On Tue, Nov 27, 2012 at 02:01:05PM -0500, W. Trevor King wrote:
> On Tue, Nov 27, 2012 at 07:31:25PM +0100, Heiko Voigt wrote:
> > On Mon, Nov 26, 2012 at 04:00:15PM -0500, W. Trevor King wrote:
> > > Because you need to recurse through submodules for `update --branch`
> > > even if "$subsha1" == "$sha1", I had to amend the conditional
> > > controlling that block.  This broke one of the existing tests, which I
> > > "fixed" in patch 4.  I think a proper fix would involve rewriting
> > > 
> > >   (clear_local_git_env; cd "$sm_path" &&
> > >    ( (rev=$(git rev-list -n 1 $sha1 --not --all 2>/dev/null) &&
> > >     test -z "$rev") || git-fetch)) ||
> > >   die "$(eval_gettext "Unable to fetch in submodule path '\$sm_path'")"
> > > 
> > > but I'm not familiar enough with rev-list to want to dig into that
> > > yet.  If feedback for the earlier three patches is positive, I'll work
> > > up a clean fix and resubmit.
> > 
> > You probably need to separate your handling here. The comparison of the
> > currently checked out sha1 and the recorded sha1 is an optimization
> > which skips unnecessary fetching in case the submodules commits are
> > already correct. This code snippet checks whether the to be checked out
> > sha1 is already local and also skips the fetch if it is.
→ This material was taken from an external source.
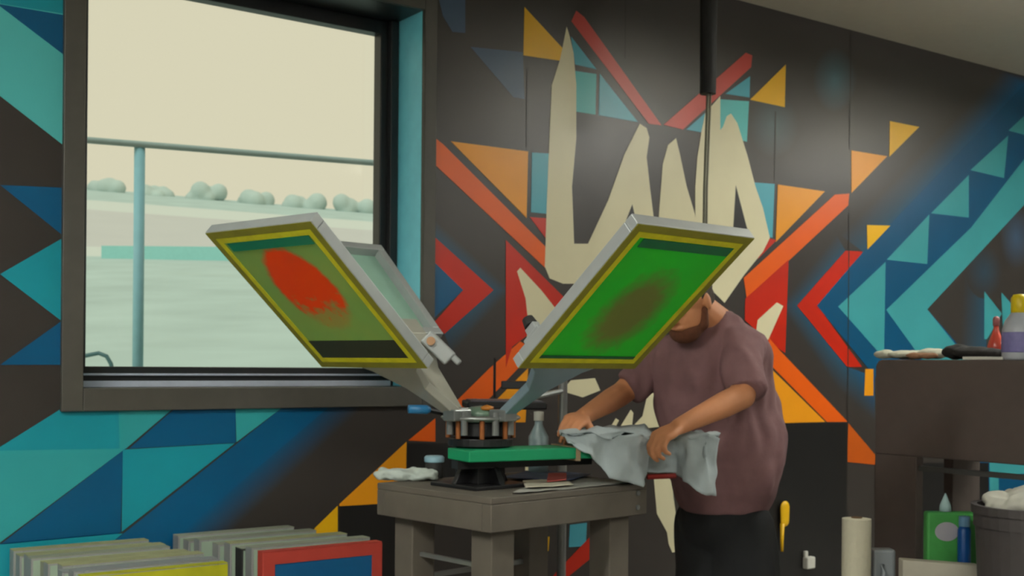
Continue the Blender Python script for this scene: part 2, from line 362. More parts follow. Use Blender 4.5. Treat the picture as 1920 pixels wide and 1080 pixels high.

We should not
> > break that.
> 
> Agreed.  However, determining if the target $sha1 is local should have
> nothing to do with the current checked out $subsha1.

Erm, I clearly wasn't getting enough sleep heading into yesterday,
because when I drop the hack patch #4, reinstall, and retest, I no
longer get the bad-fetch error.  I'm not quite sure what was going on,
but please pretend I never mentioned it ;).